World leaders and officials take part in a ceremony on Juno Beach in Courseulles-sur-Mer, Normandy, yesterday. Photo / AP
World leaders and officials take part in a ceremony on Juno Beach in Courseulles-sur-Mer, Normandy, yesterday. Photo / AP
Standing on the windswept beaches and bluffs of Normandy, France, a dwindling number of ageing veterans of history's greatest air and sea invasion received the thanks and praise of a world transformed by their sacrifice.
The mission now, they said, was to honour the dead and keep their memory alive,75 years after the D-Day operation that portended the end of World War II.

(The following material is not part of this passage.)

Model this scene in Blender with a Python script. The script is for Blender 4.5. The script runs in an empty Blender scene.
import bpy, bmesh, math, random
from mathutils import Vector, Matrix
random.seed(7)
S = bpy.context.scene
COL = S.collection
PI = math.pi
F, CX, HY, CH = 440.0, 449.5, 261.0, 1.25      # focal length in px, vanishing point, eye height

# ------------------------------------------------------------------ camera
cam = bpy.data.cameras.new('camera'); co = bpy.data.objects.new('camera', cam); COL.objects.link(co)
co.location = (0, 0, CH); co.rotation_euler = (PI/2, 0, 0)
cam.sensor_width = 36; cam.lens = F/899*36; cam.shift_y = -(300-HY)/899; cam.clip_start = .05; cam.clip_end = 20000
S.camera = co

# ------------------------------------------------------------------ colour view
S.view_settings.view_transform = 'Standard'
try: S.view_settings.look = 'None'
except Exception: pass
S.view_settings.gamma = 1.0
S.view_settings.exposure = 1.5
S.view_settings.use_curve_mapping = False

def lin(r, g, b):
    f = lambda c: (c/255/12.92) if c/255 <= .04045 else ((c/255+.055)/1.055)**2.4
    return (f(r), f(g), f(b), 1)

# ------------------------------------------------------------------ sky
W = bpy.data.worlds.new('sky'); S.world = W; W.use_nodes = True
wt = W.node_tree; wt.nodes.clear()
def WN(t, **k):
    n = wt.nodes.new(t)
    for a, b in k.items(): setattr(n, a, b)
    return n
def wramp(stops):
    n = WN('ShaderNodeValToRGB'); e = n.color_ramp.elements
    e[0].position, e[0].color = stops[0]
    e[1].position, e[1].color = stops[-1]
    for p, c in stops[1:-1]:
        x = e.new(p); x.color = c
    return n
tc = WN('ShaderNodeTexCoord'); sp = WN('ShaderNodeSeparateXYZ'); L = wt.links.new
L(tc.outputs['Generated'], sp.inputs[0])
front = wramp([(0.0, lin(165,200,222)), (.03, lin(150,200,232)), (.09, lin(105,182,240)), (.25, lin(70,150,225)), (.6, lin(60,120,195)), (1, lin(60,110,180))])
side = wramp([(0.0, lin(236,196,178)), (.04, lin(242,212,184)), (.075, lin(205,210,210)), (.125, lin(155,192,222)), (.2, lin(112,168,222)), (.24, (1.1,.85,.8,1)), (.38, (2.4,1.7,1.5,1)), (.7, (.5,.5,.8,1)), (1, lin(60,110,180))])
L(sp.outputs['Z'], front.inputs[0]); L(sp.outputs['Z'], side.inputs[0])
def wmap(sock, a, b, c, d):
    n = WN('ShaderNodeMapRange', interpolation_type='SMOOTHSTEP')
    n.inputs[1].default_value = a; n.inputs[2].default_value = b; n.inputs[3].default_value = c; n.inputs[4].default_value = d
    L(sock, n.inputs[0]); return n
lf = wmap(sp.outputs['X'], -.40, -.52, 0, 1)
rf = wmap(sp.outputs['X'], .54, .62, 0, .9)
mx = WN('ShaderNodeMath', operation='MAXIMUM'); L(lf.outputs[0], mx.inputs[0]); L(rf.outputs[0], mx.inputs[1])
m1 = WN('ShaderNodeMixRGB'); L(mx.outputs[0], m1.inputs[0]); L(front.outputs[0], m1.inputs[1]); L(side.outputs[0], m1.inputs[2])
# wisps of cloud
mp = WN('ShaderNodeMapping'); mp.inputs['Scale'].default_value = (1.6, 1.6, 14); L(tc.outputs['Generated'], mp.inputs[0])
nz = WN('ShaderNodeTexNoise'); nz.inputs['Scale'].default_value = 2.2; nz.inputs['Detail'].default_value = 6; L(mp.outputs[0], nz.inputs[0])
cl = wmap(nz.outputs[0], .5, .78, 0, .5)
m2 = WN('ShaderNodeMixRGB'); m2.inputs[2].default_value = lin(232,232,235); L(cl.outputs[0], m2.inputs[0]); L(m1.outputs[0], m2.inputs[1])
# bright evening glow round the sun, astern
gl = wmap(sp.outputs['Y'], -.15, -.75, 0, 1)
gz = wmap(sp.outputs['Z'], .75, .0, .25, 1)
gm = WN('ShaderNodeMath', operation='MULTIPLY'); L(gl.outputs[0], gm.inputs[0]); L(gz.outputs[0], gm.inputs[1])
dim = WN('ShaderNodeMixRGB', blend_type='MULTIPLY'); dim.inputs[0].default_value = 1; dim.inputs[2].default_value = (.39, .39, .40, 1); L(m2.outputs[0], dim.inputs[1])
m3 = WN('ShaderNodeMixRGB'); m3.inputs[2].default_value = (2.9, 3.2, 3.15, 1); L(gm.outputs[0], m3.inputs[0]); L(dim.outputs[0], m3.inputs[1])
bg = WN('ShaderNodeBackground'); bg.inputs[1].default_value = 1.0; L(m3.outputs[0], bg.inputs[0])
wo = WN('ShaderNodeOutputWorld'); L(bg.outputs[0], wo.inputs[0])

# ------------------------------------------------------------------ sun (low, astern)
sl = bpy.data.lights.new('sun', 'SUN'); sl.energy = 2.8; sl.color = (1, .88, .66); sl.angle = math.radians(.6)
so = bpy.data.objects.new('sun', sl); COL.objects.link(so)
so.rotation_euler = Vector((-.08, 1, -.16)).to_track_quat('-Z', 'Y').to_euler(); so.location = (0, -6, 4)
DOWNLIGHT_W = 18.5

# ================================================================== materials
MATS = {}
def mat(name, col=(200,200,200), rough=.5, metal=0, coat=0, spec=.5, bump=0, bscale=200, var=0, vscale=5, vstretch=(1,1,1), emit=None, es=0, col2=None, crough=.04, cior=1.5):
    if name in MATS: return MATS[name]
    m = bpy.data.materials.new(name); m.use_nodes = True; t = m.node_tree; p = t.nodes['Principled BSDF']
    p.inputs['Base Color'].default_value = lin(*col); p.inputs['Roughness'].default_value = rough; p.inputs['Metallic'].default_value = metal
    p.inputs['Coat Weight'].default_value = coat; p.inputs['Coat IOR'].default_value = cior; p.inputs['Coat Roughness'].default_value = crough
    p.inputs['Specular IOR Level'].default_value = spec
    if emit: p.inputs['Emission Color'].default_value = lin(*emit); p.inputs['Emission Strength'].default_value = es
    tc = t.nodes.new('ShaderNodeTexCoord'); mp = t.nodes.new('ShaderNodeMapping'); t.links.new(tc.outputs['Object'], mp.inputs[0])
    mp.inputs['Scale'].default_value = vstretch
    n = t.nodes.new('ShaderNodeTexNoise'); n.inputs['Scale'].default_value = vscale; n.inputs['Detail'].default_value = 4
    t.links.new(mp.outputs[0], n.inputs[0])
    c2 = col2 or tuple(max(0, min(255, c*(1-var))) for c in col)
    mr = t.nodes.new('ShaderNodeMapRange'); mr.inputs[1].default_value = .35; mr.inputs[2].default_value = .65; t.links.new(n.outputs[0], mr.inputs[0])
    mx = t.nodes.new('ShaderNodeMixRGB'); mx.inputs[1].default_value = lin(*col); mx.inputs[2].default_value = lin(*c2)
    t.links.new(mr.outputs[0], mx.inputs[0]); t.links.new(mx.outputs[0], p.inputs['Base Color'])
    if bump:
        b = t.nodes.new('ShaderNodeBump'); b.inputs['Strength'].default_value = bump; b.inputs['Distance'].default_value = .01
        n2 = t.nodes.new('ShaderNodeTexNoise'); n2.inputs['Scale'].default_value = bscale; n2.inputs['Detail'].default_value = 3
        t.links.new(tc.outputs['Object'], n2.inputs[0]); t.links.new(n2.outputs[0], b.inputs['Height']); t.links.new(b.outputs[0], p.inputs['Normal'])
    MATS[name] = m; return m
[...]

"We know we don't have much time left, so I tell my story so people know it was because of that generation, because of those guys in this cemetery," said 99-year-old Steve Melnikoff of Maryland, standing at Colleville-Sur-Mer, where thousands of Americans are buried.
"All these generals with all this brass that don't mean nothing," he said. "These guys in the cemetery, they are the heroes."
The anniversary was marked with eloquent speeches, profound silences and passionate pleas for an end to bloodshed.
French President Emmanuel Macron and US President Donald Trump praised the soldiers, sailors and airmen who took part in the invasion, codenamed Operation Overlord, saying it was the turning point that ended Nazi tyranny and ensured peace for Europe. "You are the pride of our nation, you are the glory of our republic, and we thank you from the bottom of our heart," Trump said of those who took part in what he called the ultimate fight of good against evil in World War II.
Macron saluted the courage, generosity and strength of spirit that made them press on "to help men and women they didn't know, to liberate a land most hadn't seen before, for no other cause but freedom, democracy".
About 160,000 troops took part in D-Day, and many more fought in the ensuing Battle of Normandy. Of those 73,000 were from the US, and 83,000 were from Britain and Canada.